1960 yılında (20 Mart 1960 Pazar) Isparta’da Üstad’ın evindeyiz. Hz. Üstad’la beraber Ramazan-ı şerifin birinci günü, Bayram (Yüksel) filan camiye gittiler, ben evde kaldım. Üstad dedi: “Namaz kılacağız beraber. ” Biz çok sevindik, elhamdülillah… ‘Üstad’la beraber teravih kılacağız’ diye... Üstad’la beraber namaz kılmak ne demek yani... Öyle seviniyoruz ki... Ev; bir odada Üstad kalıyor, birinde biz kalıyoruz, biri cami olarak... Neyse Üstad’la namaza durduk, Üstad farzda imam oldu, sünneti kıldık; Üstad: “Geç bakalım” dedi bana. Biz imam olacağız, Üstad’a teravihte... Üstad Hazretlerine karşı içtihat olur mu hiç, ‘Peki’ dedik ve geçtik biz imamlığa… Böyle 11 gün namaz kıldık beraber…
Ondan sonra Üstad rahatsızlandı, beraber kılamadık cemaatle, yalnız kılardı o zaman... Arkasında hiç teravih kılmadım... Ben ‘Elemtere’den itibaren 10 sureyi ağır ağır ki; rükûda, sücud’da da ağır ağır okurdum. Tâ Üstad da yetişsin… Malum ya, Üstad Fatiha’yı okuyacak... İmamın arkasında Şafi’ye göre Fatiha okunması farz... Onun için, Hz. Üstad’ın Fatiha’yı ikmal edebilmesi için ben ağır ağır okurdum. Allah kabul etsin…
Üstad hastalandı, sonra Emirdağ’a gitti. Tekrar Isparta’ya gelmek istiyor. Bize, “Hz. Üstad hareket etti, hasta, çok hasta!” diye telefonla haber verdiler. Üstad akşama yakın Isparta’ya geldi. Çok hasta… Ama Zübeyir’le beraber ikimiz koltuklarına girdik, yavaş yavaş çıkardık, yatağına yatırdık. Yorganı örtüyoruz, hemen açıyor Üstad.
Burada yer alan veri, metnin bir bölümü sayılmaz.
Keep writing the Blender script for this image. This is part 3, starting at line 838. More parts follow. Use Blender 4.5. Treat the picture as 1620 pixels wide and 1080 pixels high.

Biz örtüyoruz, o açıyor… Kardeşler gece nöbet beklediler; Zübeyir, Hüsnü, Bayram, Sungur… Sabah oldu, namaz kıldık; nöbet sırası bize geldi…
Üstad: “Hüsnü’ye söyle Urfa’ya ziyarete gideceğiz” dedi, tekrar gözünü yumdu
Biz duruyoruz başında. Üstad Hazretleri uyur vaziyette yatıyor. Bir ara gözünü açtı, “Hüsnü’ye söyle Urfa’ya ziyarete gideceğiz” dedi, tekrar gözünü yumdu. Ben hemen kalktım baktım kardeşler yatıyor. Dedim: “Kardeşler! Üstad Hazretleri Urfa’ya ziyarete gideceğiz diyor. ” Emirdağ’ından gelirken arabanın lâstiği patlamış, yedeği takmışlar. Hüsnü: “Otomobilin biraz tamire ihtiyacı var” dedi. Ben gittim söyledim Üstad’a. “Başka otomobile bakılsın” dedi. Vakit yok durmuyor, tamirine müsaade yok... Vakit yok yani... Tekrar geldim ben yine, “Kardeşler! Üstad’ımız başka otomobile bakılsın diyor” dedim. Öyle deyince hepsi birden hooop seferber vaziyeti aldılar. Hemen patlak tekeri düzelttiler. Biz de bir yandan Üstadın eşyalarını taşıyoruz.
Üstad otomobile binince o ayaklarını salladığı boşluk var ya, orayı doldurduk ki, Hazret-i Üstad yatak olarak buraya yatsın diye. Kardeşler hazırlandılar… Otomobil hazır… Üstad Hazretlerini kaldırdık giydirdik, yine koltuklarından tutuyoruz. Zübeyir dedi ki: -Allah rahmet etsin- “Ağabey, Üstad’a bir daha tekrar edelim, Üstad’ın ateşi var... ” “Çok iyi olur” dedim. “Üstad’ım, Urfa’ya ziyarete gidiyoruz” dedi Zübeyir. “Evet” demeye vakti yok Üstadın, bu derece hasta. Kafasını salladı, “evet” demek istediğini anladık. Yavaş yavaş indirdik. Otomobilin kapısına oturttuk iki koltuklarından tuttum, kardeşler ayaklarından tuttular, hazırladığımız yere çektik, yatırdık, elhamdülillah onu. Kardeşler de bindiler.